▶ [MATERIAL]
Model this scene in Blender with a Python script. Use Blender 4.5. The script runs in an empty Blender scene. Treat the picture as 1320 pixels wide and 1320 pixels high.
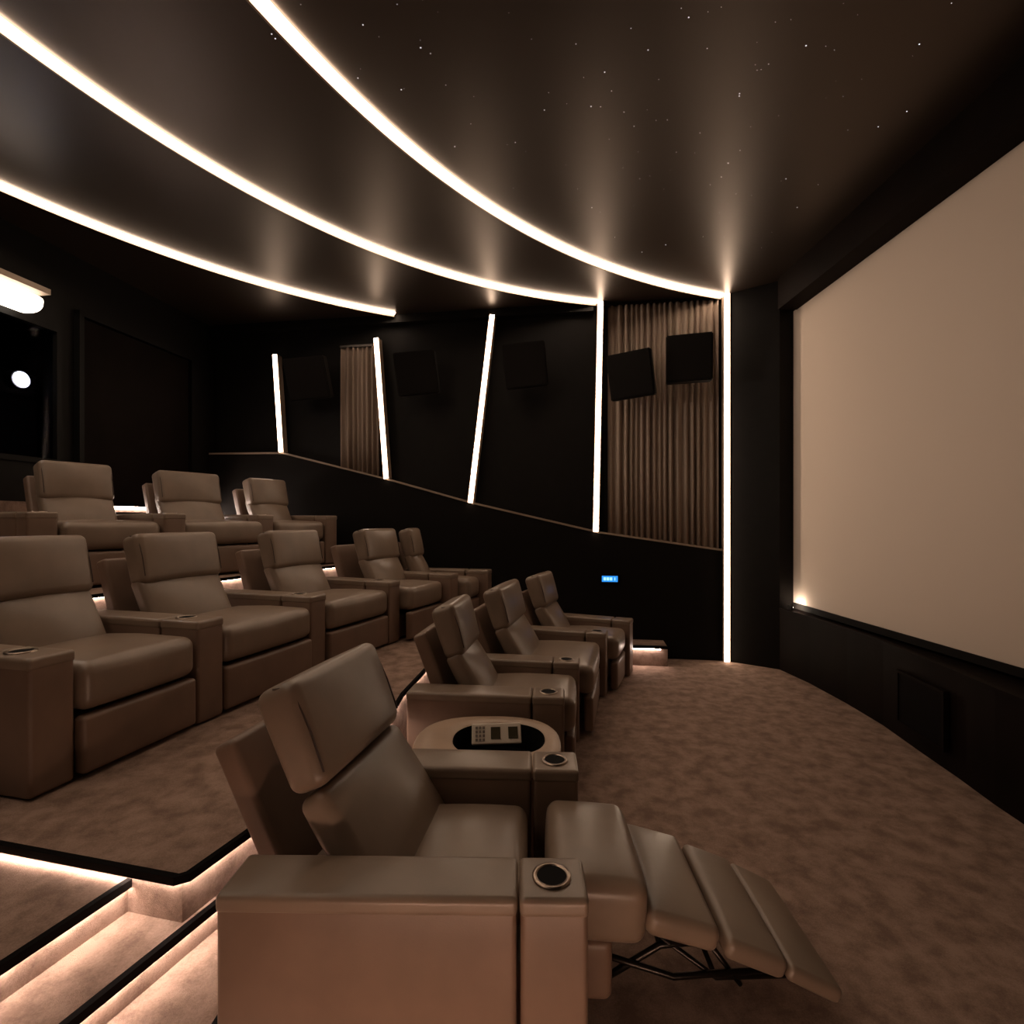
import bpy, bmesh, math, random
import numpy as np
from mathutils import Vector, Matrix
R = math.radians
random.seed(7)
SC = bpy.context.scene
COL = SC.collection

# ---------------------------------------------------------------- camera
EYE = 1.65          # eye height above the front floor
F = 660.0           # focal length in pixels of the 1320 frame
HZ = 672.0          # horizon row
cam_d = bpy.data.cameras.new('camera'); cam = bpy.data.objects.new('camera', cam_d); COL.objects.link(cam)
cam.location = (0, 0, EYE); cam.rotation_euler = (R(90), 0, 0)
cam_d.sensor_width = 36; cam_d.lens = 36 * F / 1320; cam_d.shift_y = 12 / 1320
cam_d.clip_start = .02
SC.camera = cam
# ---------------------------------------------------------------- world, exposure
w = bpy.data.worlds.new('world'); SC.world = w; w.use_nodes = True
w.node_tree.nodes['Background'].inputs[0].default_value = (.9, .75, .62, 1)
w.node_tree.nodes['Background'].inputs[1].default_value = .0
SC.view_settings.view_transform = 'Standard'; SC.view_settings.look = 'None'
SC.view_settings.gamma = 1; SC.view_settings.use_curve_mapping = False
SC.view_settings.exposure = -0.1
SC.cycles.use_denoising = True
SC.cycles.max_bounces = 8; SC.cycles.diffuse_bounces = 5; SC.cycles.glossy_bounces = 4
SC.cycles.sample_clamp_indirect = 6
# light levels
LED_COL = (1.0, .74, .54)
P_ARC = 19.0; P_BAR = 17.0; P_STEP = 56.0; P_LAMP = 6.0; P_FILL = 36.0
SCREEN_W = 300
PROJ = Vector((-4.53, 4.73, 2.96))
def lamp(name, kind, loc, energy, color, **kw):
    d = bpy.data.lights.new(name, kind); d.energy = energy; d.color = color
    for k, v in kw.items(): setattr(d, k, v)
    o = bpy.data.objects.new(name, d); COL.objects.link(o); o.location = loc
    return o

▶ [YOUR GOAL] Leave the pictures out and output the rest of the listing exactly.

▶ [SOLUTION TO THE PROBLEM]
Model this scene in Blender with a Python script. Use Blender 4.5. The script runs in an empty Blender scene. Treat the picture as 1320 pixels wide and 1320 pixels high.
import bpy, bmesh, math, random
import numpy as np
from mathutils import Vector, Matrix
R = math.radians
random.seed(7)
SC = bpy.context.scene
COL = SC.collection

# ---------------------------------------------------------------- camera
EYE = 1.65          # eye height above the front floor
F = 660.0           # focal length in pixels of the 1320 frame
HZ = 672.0          # horizon row
cam_d = bpy.data.cameras.new('camera'); cam = bpy.data.objects.new('camera', cam_d); COL.objects.link(cam)
cam.location = (0, 0, EYE); cam.rotation_euler = (R(90), 0, 0)
cam_d.sensor_width = 36; cam_d.lens = 36 * F / 1320; cam_d.shift_y = 12 / 1320
cam_d.clip_start = .02
SC.camera = cam
# ---------------------------------------------------------------- world, exposure
w = bpy.data.worlds.new('world'); SC.world = w; w.use_nodes = True
w.node_tree.nodes['Background'].inputs[0].default_value = (.9, .75, .62, 1)
w.node_tree.nodes['Background'].inputs[1].default_value = .0
SC.view_settings.view_transform = 'Standard'; SC.view_settings.look = 'None'
SC.view_settings.gamma = 1; SC.view_settings.use_curve_mapping = False
SC.view_settings.exposure = -0.1
SC.cycles.use_denoising = True
SC.cycles.max_bounces = 8; SC.cycles.diffuse_bounces = 5; SC.cycles.glossy_bounces = 4
SC.cycles.sample_clamp_indirect = 6
# light levels
LED_COL = (1.0, .74, .54)
P_ARC = 19.0; P_BAR = 17.0; P_STEP = 56.0; P_LAMP = 6.0; P_FILL = 36.0
SCREEN_W = 300
PROJ = Vector((-4.53, 4.73, 2.96))
def lamp(name, kind, loc, energy, color, **kw):
    d = bpy.data.lights.new(name, kind); d.energy = energy; d.color = color
    for k, v in kw.items(): setattr(d, k, v)
    o = bpy.data.objects.new(name, d); COL.objects.link(o); o.location = loc
    return o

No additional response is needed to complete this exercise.